Your virtual guide to Eurasia! Let's travel together!

Civil War

During the Soviet era, Moscow managed to hold the lid on a pressure-cooker of clanbased tensions that had existed long before Russian intervention. Tajikistan’s various factions – Leninabadis from the north, Kulyabis from the south and their hostile neighbours from Kurgan-Tyube, Garmis from the east, and Pamiris from the mountainous province of Gorno Badakhshan (Gorno Badakhshan Autonomous Oblast, GBAO, or simply Badakhshan) – had all been kept in line under Soviet rule. When independence came, the lid blew off. Civil war ensued and the clan struggles claimed around 60,000 lives and made refugees of over half a million.
As a way out of the internecine conflict, Emomali Rakhmonov (now known as Rakhmon), the former communist boss of Kulyab district, was chosen to front the government. The Kulyabis fought their way to power with a scorched-earth policy against their Islamic-leaning rivals from the Garm Valley and Kurgan-Tyube. Rakhmanov was sworn in as president after a disputed election and an all-out push from Kulyabi and Leninabad forces to get him into office. Kulyabi forces, led by Sanjak Safarov (who had previously spent 23 years in prison for murder), then embarked on an orgy of ethnic cleansing. Anyone found in Dushanbe with a Badakhshan or Khatlon ID card was shot on the spot.
The November 1992 elections did nothing to resolve the conflict (the opposition in exile refused to take part in the vote) and the Islamic opposition continued the war from bases in the Karategin region and Afghanistan, echoing the basmachi campaigns of 70 years earlier. An economic blockade of Badakhshan led to severe famine in the Pamirs during 1992 and ’93. Rakhmanov was propped up by Russian forces, which had been drawn into the conflict as de facto protectors of the Kulyab regime.
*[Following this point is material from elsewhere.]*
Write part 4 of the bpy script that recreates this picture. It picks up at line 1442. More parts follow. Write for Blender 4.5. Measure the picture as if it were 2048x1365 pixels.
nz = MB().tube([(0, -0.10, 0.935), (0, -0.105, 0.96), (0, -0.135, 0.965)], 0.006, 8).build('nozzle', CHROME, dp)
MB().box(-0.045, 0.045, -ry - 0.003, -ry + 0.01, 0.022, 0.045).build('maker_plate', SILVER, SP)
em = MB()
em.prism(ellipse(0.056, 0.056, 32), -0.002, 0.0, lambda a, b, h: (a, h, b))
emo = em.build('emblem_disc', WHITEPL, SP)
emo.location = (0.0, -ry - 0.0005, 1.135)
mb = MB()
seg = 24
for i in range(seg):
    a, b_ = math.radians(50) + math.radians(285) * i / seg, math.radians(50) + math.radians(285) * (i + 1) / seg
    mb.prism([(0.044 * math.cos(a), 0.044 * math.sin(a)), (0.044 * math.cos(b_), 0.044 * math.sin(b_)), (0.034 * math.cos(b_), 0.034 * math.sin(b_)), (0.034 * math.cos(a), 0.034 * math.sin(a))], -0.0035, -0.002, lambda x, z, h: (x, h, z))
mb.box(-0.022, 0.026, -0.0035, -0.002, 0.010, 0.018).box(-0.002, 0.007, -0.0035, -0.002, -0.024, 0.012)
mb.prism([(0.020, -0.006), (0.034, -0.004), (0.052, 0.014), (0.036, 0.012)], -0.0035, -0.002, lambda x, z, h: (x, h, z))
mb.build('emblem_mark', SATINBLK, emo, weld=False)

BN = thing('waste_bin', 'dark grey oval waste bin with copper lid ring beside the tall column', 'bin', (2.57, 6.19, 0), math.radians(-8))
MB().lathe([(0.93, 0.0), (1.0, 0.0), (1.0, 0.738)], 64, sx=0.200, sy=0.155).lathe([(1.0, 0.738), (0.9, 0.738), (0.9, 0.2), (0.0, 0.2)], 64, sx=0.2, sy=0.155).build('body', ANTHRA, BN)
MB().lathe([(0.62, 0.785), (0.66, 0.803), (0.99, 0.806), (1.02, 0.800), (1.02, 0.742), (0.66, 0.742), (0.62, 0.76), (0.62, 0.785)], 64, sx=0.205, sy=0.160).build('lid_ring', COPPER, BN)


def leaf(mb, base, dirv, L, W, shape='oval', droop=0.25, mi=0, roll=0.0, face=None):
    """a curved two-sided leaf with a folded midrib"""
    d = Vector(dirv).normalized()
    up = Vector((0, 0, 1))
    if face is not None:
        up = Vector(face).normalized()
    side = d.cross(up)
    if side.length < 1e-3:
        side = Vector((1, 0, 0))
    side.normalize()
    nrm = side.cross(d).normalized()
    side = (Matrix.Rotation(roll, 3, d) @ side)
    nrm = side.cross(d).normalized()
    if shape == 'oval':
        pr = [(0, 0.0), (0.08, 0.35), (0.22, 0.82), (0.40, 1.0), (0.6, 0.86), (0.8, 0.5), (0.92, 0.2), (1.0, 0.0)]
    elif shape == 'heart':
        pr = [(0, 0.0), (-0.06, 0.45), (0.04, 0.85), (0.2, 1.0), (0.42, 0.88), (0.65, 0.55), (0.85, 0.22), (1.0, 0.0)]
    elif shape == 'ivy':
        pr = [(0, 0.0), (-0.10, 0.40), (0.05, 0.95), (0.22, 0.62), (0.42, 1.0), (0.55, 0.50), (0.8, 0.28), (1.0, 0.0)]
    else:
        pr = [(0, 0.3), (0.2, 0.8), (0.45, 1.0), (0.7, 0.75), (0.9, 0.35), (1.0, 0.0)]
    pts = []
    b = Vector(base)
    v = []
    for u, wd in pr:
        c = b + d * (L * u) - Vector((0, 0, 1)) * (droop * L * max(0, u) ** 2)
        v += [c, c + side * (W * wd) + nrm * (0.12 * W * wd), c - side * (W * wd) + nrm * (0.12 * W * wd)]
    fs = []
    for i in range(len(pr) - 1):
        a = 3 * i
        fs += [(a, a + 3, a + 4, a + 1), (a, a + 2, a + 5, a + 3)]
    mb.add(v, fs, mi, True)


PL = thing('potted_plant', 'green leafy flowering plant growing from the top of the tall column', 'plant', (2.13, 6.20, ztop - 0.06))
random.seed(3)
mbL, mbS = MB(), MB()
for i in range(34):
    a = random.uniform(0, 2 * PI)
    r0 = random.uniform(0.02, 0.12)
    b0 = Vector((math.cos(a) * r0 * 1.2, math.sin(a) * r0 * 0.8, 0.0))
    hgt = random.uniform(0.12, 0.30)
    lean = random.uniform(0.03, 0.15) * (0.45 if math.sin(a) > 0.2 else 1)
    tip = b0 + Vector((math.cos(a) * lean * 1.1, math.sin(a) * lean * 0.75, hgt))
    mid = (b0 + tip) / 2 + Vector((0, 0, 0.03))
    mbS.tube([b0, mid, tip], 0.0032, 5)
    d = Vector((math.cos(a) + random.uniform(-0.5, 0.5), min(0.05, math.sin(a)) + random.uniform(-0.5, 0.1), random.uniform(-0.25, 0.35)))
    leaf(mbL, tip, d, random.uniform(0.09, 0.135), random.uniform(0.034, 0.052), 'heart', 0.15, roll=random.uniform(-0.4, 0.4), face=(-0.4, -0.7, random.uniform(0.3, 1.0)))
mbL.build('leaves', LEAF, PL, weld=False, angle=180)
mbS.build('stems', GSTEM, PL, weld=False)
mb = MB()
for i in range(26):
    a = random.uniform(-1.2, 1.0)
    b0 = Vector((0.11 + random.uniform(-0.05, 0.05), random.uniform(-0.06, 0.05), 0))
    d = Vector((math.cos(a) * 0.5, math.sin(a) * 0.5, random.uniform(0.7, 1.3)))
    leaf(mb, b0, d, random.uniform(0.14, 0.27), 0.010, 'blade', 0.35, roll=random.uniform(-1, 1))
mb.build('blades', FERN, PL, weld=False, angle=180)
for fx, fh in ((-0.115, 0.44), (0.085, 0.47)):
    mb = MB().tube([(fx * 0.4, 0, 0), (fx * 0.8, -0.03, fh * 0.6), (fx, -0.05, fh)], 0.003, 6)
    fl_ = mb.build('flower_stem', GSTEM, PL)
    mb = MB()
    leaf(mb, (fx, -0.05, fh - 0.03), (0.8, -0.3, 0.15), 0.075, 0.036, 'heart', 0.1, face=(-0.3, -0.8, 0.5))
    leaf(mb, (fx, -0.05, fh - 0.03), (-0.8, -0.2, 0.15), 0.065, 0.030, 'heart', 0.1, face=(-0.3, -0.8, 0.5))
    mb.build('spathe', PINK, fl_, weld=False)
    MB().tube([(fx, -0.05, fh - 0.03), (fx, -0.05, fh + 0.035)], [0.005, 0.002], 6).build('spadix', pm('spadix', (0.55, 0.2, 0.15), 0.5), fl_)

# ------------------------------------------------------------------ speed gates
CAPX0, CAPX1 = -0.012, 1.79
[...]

Russian troops controlled some 50 military posts along the Afghan border. ‘Everyone must realise’, Boris Yeltsin said in a 1993 pronouncement, ‘that this is effectively Russia’s border, not Tajikistan’s.’ Russia’s (and later Uzbekistan’s) fear was that if Tajikistan fell to Islamic rebels, Uzbekistan would be next. In late 1994 a second presidential election was held, in which Rakhmanov romped to victory. This surprised no one, as he was the only candidate.